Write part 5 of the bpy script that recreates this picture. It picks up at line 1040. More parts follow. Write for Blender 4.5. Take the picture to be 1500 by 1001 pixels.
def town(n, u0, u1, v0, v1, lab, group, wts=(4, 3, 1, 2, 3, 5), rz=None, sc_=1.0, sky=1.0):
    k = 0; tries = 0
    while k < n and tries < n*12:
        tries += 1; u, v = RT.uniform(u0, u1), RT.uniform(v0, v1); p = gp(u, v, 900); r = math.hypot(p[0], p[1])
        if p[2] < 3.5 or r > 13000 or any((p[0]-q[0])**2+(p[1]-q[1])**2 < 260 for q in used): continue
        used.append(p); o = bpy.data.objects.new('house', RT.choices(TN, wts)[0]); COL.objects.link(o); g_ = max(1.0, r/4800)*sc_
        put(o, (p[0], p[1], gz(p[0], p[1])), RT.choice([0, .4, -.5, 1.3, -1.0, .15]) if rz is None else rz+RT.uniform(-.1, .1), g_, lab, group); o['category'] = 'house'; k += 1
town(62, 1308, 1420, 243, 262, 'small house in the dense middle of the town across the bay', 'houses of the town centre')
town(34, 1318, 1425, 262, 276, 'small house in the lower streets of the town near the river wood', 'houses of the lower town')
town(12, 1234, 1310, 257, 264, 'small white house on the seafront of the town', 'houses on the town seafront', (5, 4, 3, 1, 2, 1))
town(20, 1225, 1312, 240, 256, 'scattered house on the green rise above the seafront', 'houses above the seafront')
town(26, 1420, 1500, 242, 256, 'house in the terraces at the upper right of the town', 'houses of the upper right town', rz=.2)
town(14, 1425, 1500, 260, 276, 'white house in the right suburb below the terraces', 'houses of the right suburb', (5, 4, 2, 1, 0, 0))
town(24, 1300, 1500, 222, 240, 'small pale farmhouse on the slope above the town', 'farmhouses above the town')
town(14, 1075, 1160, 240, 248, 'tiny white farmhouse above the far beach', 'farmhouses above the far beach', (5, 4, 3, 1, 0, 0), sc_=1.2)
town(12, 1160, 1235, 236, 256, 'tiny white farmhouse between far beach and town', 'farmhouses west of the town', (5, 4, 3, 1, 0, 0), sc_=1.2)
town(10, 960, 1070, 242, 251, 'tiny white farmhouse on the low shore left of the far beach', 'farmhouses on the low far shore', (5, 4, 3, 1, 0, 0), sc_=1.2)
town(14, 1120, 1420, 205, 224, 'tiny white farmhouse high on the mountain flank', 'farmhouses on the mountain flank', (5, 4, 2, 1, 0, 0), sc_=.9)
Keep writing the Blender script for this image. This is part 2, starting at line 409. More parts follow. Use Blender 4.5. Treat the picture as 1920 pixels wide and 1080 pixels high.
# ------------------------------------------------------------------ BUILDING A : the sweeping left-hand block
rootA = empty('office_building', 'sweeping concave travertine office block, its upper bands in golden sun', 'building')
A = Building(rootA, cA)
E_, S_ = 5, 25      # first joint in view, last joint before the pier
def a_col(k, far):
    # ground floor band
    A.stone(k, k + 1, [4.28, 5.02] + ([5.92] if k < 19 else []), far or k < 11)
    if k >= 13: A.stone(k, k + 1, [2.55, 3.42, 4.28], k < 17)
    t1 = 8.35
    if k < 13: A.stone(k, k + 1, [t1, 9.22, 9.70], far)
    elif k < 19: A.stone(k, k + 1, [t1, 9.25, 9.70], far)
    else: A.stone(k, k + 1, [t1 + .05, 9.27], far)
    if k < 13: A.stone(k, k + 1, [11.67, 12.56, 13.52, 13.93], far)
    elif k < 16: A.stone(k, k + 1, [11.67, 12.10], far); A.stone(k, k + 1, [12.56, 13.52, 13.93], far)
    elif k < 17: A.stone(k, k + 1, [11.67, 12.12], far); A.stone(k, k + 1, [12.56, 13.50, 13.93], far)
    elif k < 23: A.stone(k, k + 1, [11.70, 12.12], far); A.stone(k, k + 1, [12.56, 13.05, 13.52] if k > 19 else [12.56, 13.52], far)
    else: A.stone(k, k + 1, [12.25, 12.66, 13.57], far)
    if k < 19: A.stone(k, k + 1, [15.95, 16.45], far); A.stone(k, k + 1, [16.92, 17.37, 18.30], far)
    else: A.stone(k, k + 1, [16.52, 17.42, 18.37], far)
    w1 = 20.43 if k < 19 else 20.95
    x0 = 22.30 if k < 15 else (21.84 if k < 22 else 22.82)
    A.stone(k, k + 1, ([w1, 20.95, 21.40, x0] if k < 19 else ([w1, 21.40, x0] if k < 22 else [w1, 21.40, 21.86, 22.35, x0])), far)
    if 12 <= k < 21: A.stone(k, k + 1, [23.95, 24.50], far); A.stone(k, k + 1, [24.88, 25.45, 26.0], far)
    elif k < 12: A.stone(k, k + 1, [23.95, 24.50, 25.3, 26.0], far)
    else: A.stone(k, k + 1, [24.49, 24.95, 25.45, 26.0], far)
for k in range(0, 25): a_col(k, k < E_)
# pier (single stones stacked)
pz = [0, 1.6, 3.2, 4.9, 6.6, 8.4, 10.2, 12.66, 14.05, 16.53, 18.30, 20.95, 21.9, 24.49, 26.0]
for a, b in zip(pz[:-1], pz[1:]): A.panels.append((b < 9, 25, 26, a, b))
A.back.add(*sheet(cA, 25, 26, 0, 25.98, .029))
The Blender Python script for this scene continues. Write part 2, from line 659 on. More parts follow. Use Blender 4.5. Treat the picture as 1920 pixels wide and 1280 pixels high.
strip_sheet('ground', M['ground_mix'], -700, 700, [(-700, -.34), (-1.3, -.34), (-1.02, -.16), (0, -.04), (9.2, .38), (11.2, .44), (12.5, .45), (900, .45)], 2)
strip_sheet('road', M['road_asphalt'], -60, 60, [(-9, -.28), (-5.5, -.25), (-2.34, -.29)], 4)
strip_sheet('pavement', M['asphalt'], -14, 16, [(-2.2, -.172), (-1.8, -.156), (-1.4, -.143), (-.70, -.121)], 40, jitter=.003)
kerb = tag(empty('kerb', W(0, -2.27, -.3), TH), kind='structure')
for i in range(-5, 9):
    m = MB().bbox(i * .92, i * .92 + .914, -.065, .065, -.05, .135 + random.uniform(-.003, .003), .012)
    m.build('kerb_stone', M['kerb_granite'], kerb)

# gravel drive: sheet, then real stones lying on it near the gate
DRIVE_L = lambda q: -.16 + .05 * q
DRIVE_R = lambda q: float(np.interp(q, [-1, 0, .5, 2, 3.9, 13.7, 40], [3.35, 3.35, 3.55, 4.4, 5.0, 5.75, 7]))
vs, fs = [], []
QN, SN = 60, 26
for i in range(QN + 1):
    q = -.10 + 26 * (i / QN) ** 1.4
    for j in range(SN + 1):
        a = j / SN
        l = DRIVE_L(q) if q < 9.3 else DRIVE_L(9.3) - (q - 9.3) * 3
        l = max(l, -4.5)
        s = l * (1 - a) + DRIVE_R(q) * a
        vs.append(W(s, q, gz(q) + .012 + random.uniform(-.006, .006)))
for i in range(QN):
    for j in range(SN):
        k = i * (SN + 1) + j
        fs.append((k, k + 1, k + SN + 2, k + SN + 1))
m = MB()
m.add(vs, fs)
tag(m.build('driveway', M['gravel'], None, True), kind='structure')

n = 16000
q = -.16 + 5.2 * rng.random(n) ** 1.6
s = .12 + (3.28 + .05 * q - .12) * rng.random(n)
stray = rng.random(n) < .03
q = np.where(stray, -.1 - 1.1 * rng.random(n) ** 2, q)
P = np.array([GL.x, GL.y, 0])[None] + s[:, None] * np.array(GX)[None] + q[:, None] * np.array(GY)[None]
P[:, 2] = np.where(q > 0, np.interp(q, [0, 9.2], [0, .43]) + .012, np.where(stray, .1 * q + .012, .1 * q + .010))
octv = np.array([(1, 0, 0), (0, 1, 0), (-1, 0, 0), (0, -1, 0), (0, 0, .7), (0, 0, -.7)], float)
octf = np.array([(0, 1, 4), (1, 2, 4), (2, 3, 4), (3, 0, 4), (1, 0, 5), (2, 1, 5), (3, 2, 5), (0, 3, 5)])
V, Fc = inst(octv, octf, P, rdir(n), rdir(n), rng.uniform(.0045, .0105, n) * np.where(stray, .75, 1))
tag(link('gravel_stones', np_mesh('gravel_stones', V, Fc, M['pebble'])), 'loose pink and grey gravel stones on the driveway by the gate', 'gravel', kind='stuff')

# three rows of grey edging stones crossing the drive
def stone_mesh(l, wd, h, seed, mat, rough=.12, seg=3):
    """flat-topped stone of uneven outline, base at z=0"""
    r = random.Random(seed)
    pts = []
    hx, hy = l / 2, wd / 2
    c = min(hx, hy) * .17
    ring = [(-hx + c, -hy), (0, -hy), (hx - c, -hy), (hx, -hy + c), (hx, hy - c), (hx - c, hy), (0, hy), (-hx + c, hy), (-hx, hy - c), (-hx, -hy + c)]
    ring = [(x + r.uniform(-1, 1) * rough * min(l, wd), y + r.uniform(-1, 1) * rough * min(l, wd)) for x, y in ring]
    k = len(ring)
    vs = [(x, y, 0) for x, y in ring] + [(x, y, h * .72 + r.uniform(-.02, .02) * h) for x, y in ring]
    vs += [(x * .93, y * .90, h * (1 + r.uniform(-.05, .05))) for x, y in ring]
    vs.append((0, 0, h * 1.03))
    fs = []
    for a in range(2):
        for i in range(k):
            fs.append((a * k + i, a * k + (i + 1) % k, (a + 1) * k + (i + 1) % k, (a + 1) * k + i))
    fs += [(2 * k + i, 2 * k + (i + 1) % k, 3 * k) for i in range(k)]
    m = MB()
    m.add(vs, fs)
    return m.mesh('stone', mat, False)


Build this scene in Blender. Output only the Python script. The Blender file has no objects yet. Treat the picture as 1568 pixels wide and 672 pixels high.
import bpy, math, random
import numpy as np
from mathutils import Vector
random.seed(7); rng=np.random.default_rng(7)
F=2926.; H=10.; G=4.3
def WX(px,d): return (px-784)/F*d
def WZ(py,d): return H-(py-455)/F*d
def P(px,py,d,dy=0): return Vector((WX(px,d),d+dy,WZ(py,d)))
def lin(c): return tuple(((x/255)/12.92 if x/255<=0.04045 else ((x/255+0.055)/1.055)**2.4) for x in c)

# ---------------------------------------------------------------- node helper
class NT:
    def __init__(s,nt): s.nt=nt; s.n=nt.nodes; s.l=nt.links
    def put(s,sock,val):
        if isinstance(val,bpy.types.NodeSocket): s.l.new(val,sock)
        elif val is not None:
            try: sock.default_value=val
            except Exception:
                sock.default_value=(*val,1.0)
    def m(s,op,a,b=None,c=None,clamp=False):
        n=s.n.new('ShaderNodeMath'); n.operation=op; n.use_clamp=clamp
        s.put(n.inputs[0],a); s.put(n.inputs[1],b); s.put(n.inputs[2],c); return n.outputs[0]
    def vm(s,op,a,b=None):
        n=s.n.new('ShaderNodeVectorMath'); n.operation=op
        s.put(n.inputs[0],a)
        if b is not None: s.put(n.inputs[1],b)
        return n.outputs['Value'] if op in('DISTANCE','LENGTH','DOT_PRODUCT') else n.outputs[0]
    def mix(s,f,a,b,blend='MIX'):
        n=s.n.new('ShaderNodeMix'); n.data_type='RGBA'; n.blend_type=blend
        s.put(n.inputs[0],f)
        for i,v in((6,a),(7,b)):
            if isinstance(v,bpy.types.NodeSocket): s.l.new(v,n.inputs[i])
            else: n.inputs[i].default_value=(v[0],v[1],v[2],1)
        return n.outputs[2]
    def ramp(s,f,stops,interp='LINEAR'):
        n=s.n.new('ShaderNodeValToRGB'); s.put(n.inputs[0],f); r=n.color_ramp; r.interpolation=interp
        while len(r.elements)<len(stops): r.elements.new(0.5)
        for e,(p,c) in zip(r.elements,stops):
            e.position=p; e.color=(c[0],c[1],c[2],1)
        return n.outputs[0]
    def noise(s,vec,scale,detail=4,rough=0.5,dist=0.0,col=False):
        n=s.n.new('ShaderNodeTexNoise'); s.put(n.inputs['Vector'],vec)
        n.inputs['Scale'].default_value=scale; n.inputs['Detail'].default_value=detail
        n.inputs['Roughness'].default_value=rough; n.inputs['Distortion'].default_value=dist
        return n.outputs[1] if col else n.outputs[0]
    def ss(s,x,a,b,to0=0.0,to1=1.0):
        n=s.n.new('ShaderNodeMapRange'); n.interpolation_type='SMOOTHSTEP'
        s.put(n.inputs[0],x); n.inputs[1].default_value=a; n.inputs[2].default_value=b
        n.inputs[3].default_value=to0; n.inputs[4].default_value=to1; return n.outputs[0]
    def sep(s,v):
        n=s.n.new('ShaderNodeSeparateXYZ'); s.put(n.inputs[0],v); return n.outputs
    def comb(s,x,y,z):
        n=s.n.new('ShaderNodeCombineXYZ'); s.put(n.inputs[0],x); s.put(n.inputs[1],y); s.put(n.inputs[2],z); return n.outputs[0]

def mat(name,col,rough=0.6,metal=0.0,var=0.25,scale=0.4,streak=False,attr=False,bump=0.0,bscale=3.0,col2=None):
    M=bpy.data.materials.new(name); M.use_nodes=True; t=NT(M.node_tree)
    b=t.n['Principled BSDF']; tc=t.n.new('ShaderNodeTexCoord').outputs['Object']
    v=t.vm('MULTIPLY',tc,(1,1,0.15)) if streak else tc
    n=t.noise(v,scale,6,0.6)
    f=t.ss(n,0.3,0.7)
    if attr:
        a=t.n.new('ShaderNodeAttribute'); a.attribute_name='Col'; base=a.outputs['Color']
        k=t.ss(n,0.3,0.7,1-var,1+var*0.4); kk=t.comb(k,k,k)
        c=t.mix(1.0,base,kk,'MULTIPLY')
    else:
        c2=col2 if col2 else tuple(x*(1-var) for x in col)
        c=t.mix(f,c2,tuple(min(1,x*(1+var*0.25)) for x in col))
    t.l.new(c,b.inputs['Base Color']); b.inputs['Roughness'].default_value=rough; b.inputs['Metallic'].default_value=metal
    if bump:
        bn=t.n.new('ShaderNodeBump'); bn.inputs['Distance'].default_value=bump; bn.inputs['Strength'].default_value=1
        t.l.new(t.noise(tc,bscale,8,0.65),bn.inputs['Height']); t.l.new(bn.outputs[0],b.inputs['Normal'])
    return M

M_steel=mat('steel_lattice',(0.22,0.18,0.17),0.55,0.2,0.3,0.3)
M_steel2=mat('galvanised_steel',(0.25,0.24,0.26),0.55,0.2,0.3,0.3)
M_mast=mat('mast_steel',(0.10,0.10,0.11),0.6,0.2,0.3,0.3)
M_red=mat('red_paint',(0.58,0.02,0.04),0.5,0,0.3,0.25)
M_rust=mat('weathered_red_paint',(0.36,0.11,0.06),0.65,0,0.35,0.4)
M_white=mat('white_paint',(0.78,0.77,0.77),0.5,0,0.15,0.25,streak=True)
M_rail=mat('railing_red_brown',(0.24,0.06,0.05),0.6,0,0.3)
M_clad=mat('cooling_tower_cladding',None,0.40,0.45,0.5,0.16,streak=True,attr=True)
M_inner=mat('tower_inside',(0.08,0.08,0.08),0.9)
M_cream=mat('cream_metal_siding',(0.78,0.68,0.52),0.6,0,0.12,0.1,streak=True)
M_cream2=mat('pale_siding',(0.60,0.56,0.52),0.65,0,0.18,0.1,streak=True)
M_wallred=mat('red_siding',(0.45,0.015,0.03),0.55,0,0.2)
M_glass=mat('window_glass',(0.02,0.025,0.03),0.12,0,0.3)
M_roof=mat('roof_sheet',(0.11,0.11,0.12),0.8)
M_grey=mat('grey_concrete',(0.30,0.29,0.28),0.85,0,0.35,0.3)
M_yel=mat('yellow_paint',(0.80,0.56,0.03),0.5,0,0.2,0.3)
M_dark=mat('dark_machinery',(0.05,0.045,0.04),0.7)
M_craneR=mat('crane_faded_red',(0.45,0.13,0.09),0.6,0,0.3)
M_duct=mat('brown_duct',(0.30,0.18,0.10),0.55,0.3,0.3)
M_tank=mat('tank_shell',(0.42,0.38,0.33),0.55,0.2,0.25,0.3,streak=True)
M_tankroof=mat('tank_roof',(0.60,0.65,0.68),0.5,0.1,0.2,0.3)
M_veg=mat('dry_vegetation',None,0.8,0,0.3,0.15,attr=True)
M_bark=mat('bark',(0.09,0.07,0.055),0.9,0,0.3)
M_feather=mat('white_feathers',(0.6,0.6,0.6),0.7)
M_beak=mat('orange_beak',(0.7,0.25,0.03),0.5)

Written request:
Extract, word for word, every line beginning with the one that holds "The Blender Python" and concluding with the one that holds "m.build('kerb_stone', M['kerb_granite'], kerb)". Include both of those lines.

Output:
The Blender Python script for this scene continues. Write part 2, from line 659 on. More parts follow. Use Blender 4.5. Treat the picture as 1920 pixels wide and 1280 pixels high.
strip_sheet('ground', M['ground_mix'], -700, 700, [(-700, -.34), (-1.3, -.34), (-1.02, -.16), (0, -.04), (9.2, .38), (11.2, .44), (12.5, .45), (900, .45)], 2)
strip_sheet('road', M['road_asphalt'], -60, 60, [(-9, -.28), (-5.5, -.25), (-2.34, -.29)], 4)
strip_sheet('pavement', M['asphalt'], -14, 16, [(-2.2, -.172), (-1.8, -.156), (-1.4, -.143), (-.70, -.121)], 40, jitter=.003)
kerb = tag(empty('kerb', W(0, -2.27, -.3), TH), kind='structure')
for i in range(-5, 9):
    m = MB().bbox(i * .92, i * .92 + .914, -.065, .065, -.05, .135 + random.uniform(-.003, .003), .012)
    m.build('kerb_stone', M['kerb_granite'], kerb)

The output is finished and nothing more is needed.